January 11th 1755 or 1757 – Alexander Hamilton, who would prove indispensable to George Washington in the Revolutionary War and beyond, is born this day.
A powerful Atlantic hurricane descended on the small Caribbean island. Buildings and houses were smashed into oblivion; people were washed out to sea, gone forever. The tropical trees bent and bowed, then snapped in the savage storm.
One of the survivors, a fourteen-year-old boy full of ardor and courage, penned the account below, describing the devastation. It was a story that would bring the young man to the attention of influential people and ultimately change the course of history.
Honored Sir,
I take up my pen, just to give you an imperfect account of one of the most dreadful hurricanes that memory or any records whatever can trace, which happened here on the 31st ultimo at night. It began about dusk, at north, and raged very violently till ten o’clock. Then ensued a sudden and unexpected interval which lasted about an hour. Meanwhile the wind was shifting round to the southwest point, from whence it returned with redoubled fury and continued till nearly three in the morning. Good God! what horror and destruction – it’s impossible for me to describe – or you to form any idea of it. It seemed as if a total dissolution of nature was taking place. The roaring of the sea and wind – fiery meteors flying about in the air – the prodigious glare of almost perpetual lightning – the crash of falling houses – and the ear-piercing shrieks of the distressed were sufficient to strike astonishment into Angels. A great part of the buildings throughout the island are leveled to the ground – almost all the rest very much shattered – several persons killed and numbers utterly ruined – whole families wandering about the streets, unknowing where to find a place of shelter – the sick exposed to the keenness of water and air – without a bed to lie upon – or a dry covering to their bodies – and our harbors entirely bare. In a word, misery, in its most hideous shapes, spread over the whole face of the country ….
While America’s history is rich in stories, many of the history-makers were not rich in material goods. One of those great stories concerns a boy of Scottish parents born on the island of Nevis in the West Indies around 1755. His father abandoned the family when he was about ten years of age, and so it was that his mother was forced to keep a small store to hold her little clan together.
Three years later, she died, and a child by a previous marriage claimed all her property and possessions. Her youngest son, left out in the cold, was adopted by a cousin who soon died, and the orphan became the ward of a merchant. He was put to service as a clerk in an import/export business.
From his earliest years, he loved to read and taught himself history and philosophy, honing a keenly observant eye and a descriptive writing style. When the merchant, one Thomas Stevens, left the islands to expand his business, he appointed the self-motivated and competent teenager as business manager for an extended period.
The business prospered under the orphan’s steady hand. Just when it seemed that his life would lead to a prosperous business career in the West Indies, an “act of God” intervened.

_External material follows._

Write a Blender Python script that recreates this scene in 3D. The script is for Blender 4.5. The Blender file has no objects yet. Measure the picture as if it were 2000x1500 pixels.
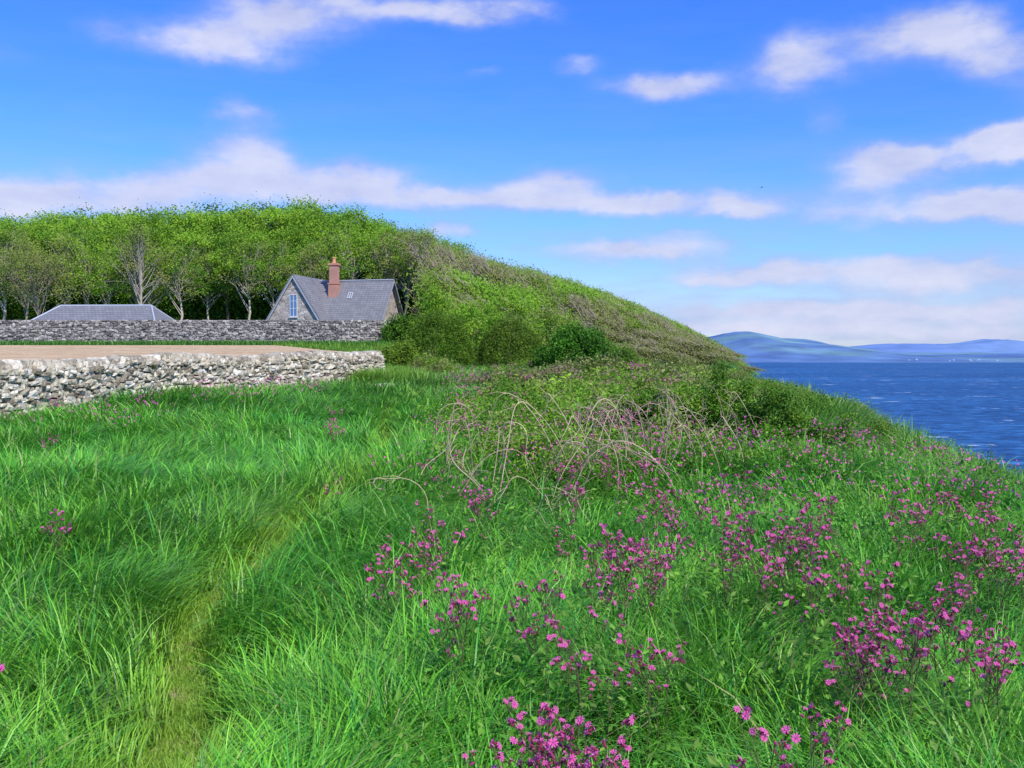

In a moment of providential significance, the enterprising young clerk wrote a vivid account of the devastation visited on the island and submitted it for publication in the local newspaper, The Royal Danish American Gazette.
The governor and others read his account and determined that such an articulate and apparently brilliant young man should receive further education. They subsidized his move to New York and entry into college.
The year was 1774, and the student became a convinced supporter of the movement toward independence from England. He wrote political pamphlets and joined the agitators for the American cause.
As a man of action, he joined the army to fight for liberty. The orphan from the islands became a hero in the war as a member of General Washington’s staff. After winning independence, he defended the Constitution of the new United States, was appointed the first Secretary of the Treasury, and later became the Inspector General.
His outspoken views on America’s financial state and his opposition to Thomas Jefferson’s views on the nature of Constitutional government earned him the enmity of many other politicians and newspapers.
A political rival, believing that this great defender of his country had slandered him and sullied his honor, insisted on a pistol duel. They faced off and drew their weapons; the General fired into the air, but his rival shot him through the body.
The orphaned boy of the Caribbean, now lying in a field in Weehawken, New Jersey, was an author of The Federalist Papers, Secretary of the Treasury, close friend of George Washington, and a Founding Father himself. His name was Alexander Hamilton.
A man could hardly begin life at greater disadvantage than Alexander Hamilton. Abandoned by his father in a culture that offered no succor to unsupported women with children, Hamilton made the most of his circumstances through self-education, hard work, and self-denying service in the cause of independence.
Providentially appointed to General George Washington’s staff, he made the most of his opportunities, including personally leading the attack that secured American victory and ultimately independence at the Battle of Yorktown.
As a man of great native intelligence, he served faithfully in President Washington’s cabinet and later as Inspector General of the Army.
Hamilton was a lightning rod of controversy throughout his political career, constantly embroiled in political intrigues and insults, which eventually led to the ill-advised duel and his death. Tragically, Hamilton’s oldest son, nineteen-year-old Philip, had been killed in a duel over his father’s honor just three years earlier, not far from where his father would meet his end.